Will Find Peace exemplifies Alex Janvier’s mature synthesis of Indigenous knowledge systems and modernist abstraction. Born in 1935 on the Cold Lake First Nations, Treaty 6 Territory, Janvier’s early exposure to the Denesuliné language and traditions was later disrupted by his time at the Blue Quills Indian Residential School. These experiences, combined with formal training at the Southern Alberta Institute of Technology, where he encountered Bauhaus, Cubism, and Surrealism, informed a singular artistic vocabulary that would become foundational to contemporary Indigenous art in Canada.

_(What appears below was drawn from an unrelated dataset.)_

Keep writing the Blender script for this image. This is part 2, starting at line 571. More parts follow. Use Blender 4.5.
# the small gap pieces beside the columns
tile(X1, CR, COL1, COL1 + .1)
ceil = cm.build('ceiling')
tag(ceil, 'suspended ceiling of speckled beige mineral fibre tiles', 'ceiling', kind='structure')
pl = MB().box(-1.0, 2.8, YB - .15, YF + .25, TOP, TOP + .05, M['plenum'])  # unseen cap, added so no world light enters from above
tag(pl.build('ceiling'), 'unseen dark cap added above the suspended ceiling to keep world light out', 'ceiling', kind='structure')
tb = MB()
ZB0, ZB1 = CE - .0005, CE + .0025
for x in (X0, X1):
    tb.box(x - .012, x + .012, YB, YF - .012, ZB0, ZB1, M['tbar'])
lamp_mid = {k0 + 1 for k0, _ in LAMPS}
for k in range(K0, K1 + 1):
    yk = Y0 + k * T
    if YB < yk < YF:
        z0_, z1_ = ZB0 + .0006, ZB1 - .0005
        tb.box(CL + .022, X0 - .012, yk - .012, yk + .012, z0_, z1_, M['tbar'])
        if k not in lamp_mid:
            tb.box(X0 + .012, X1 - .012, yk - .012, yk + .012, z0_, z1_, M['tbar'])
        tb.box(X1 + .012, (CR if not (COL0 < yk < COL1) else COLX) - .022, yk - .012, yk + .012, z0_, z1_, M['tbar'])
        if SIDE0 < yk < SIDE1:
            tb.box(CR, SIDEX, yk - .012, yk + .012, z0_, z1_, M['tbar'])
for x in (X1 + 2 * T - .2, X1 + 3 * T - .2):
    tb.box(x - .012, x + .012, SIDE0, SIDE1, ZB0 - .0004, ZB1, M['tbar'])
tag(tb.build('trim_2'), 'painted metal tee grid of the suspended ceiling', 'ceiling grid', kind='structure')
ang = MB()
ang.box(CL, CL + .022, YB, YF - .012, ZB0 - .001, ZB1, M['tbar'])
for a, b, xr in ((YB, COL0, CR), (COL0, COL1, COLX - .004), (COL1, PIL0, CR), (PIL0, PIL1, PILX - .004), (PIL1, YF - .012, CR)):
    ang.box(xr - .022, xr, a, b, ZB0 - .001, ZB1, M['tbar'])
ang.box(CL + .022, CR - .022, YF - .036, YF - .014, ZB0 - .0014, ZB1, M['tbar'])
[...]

Executed in his fully developed mature style, Will Find Peace demonstrates Janvier’s mastery of line, colour, and spatial balance. Against an unprimed linen ground, he deploys intricate, curvilinear forms in saturated hues—cerulean, emerald, crimson, and gold—that interlace with geometric fragments and concentric motifs. This visual language recalls both cartographic mapping and organic systems, inviting interpretations that range from topographies of memory to spiritual or cosmological networks. A prominent orange-red disc near the centre serves as a visual anchor, controlling the viewer’s gaze amid the dynamic interplay of surrounding elements. Monumental in scale and presence, this work commands the viewer’s full attention and dominates the surrounding space.
Like much of Janvier’s oeuvre, Will Find Peace is both intimate and universal—a meditation on healing, connection, and the enduring strength of Indigenous identity rendered through colour and line. It epitomizes the artist’s ability to weave together cultural inheritance, personal resilience, and aesthetic innovation, ensuring that his work continues to resonate far beyond its immediate context.